The major characters, and the performances of the actors playing them, have already been reviewed in some detail at this site, and I generally agree with the assessments. A few additional notes:

(1) I have a memo for the naughty-minded Talk Backer "Lickerish": You'll be delighted to read that Mssr. Jackman makes for an extremely charismatic, hairy-chested Wolverine. Jackman speaks for the audience (or, rather, for whom the audience wishes it could be when it's having a bad day at the office), making fun of the code names and the uniforms and pretty much every other superhero trope even as he quietly relishes the fantasy heroism. It's a star turn, methinks; the first time Logan's claws shoot through the skin of his knuckles, it packs a thrill akin to one's first viewing of the T-1000 morphing his hand into a blade.

(2) Also: You fellows raging over the merits of Halle Berry's wig and accent need to take a peek at the forest. The famously ungrateful-in-print Ms. Berry has one line in the first 45 minutes of the film.

(3) I have to hand it to Ray Park: He made "tongue-fu" look pretty dynamic. And I am now struck by the overwhelming knowledge that I will never write the preceding sentence again in my entire life.

THINGS I LIKED ABOUT "X-MEN":

(1) Ian McKellen and Patrick Stewart lending, as if from on high, gravity and class and intelligence to the scenes they shared.

(2) The fact that cliched right-wing boogeyman Senator Kelly (Bruce Davison) gets a chance to make his case -- and to grow during the course of the film.

(3) Also, the ultimate fate of Senator Kelly.

(4) Logan getting a tour of the school with Prof.
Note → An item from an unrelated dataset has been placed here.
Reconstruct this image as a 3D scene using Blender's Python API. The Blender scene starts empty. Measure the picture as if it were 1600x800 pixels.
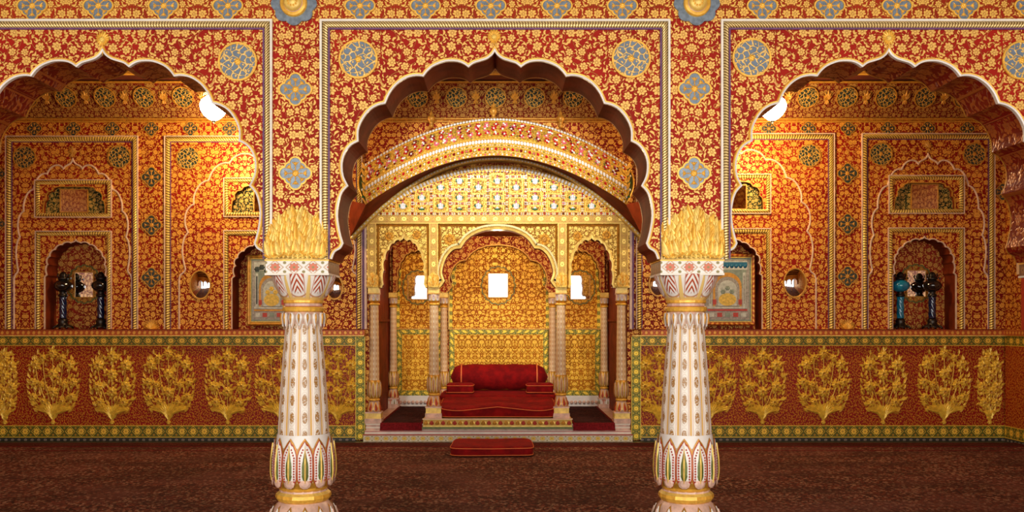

Xavier. Watch the students at play.

(5) The interplay between Logan, Cyclops (James Mardsen) and Jean Grey (Famke Janssen). A romantic triangle, just like in the comics -- only without the I-speak-in-pseudo-erudite-paragraphs-even-as-I'm-flying-across-the-room-to-hit-you stylings of writer Chris Clairemont.

(Parenthetical remark w/r/t geek purists and C. Clairemont defenders: I'll try to resist a profound urge to swing a Fungo bat at anyone who tells me that Magneto's mutant-conversion-machine in this movie is dumber than anything in the comics. I read me some "Classic X-Men" comics in preparation for this film, and in one of them, our heroes found themselves aided by leprechauns. That's right, leprechauns.)

(6) The prevailing sense of sadness in the first third of the film.

(7) The bit where Magneto says "by any means necessary" -- making subtext text with regards to the movie's groovy (if simplistic) Malcolm X vs. MLK Jr. social commentary. (Granted, this social commentary is seriously clouded by the fact that people on the MLK Jr. side are fairly hell-bent on maiming people on the Malcolm X side, but you've got to admire the filmmakers for trying.)

(8) Wolverine vs. the blue-skinned shape-shifter Mystique (Mrs. John Stamos); Wolverine vs. Sabretooth (Tyler Mane); Wolverine vs. anybody, really.

THINGS I DIDN'T LIKE SO MUCH ABOUT "X-MEN":

(1) Patrick Stewart strapping on a silly-looking headset while underplaying.

(2) Michael Kamen's score -- a veritable cornucopia of tuneless white noise. The release Tuesday of the "Jaws Anniversary Collector's Edition" soundtrack CD only served, by comparison, to make Kamen's hurried effort sound even more pathetic. Head Geek Mr. Knowles is right: With a truly grand score, this film might have soared higher.

(3) The absence of a 10-minute, Woo-Ping-choreographed blockbuster of a fight sequence that laser-etches itself onto your retinas. Entertain me! Top the last movie I saw! Blow my mind! WAAAH!

CONCLUSION: The good seriously outweighs the not-so-good here -- though some may mark the absence of a certain "oomph," a certain adrenaline rush, from the proceedings. Still, this is (ahem) a damn fine comic-book movie. Bryan Singer has crafted something with well-sketched characters, a watertight plotline and genuine thematic weight; if the lack of a truly wicked fight scene keeps you out of the theater, wouldn't that be terrible?

Alexandra DuPont

dupont@dvdjournal.com

P.S. Should there be a sequel, and should Bryan Singer direct it, the notion of Benicio Del Toro as Nightcrawler sort of boggles the mind.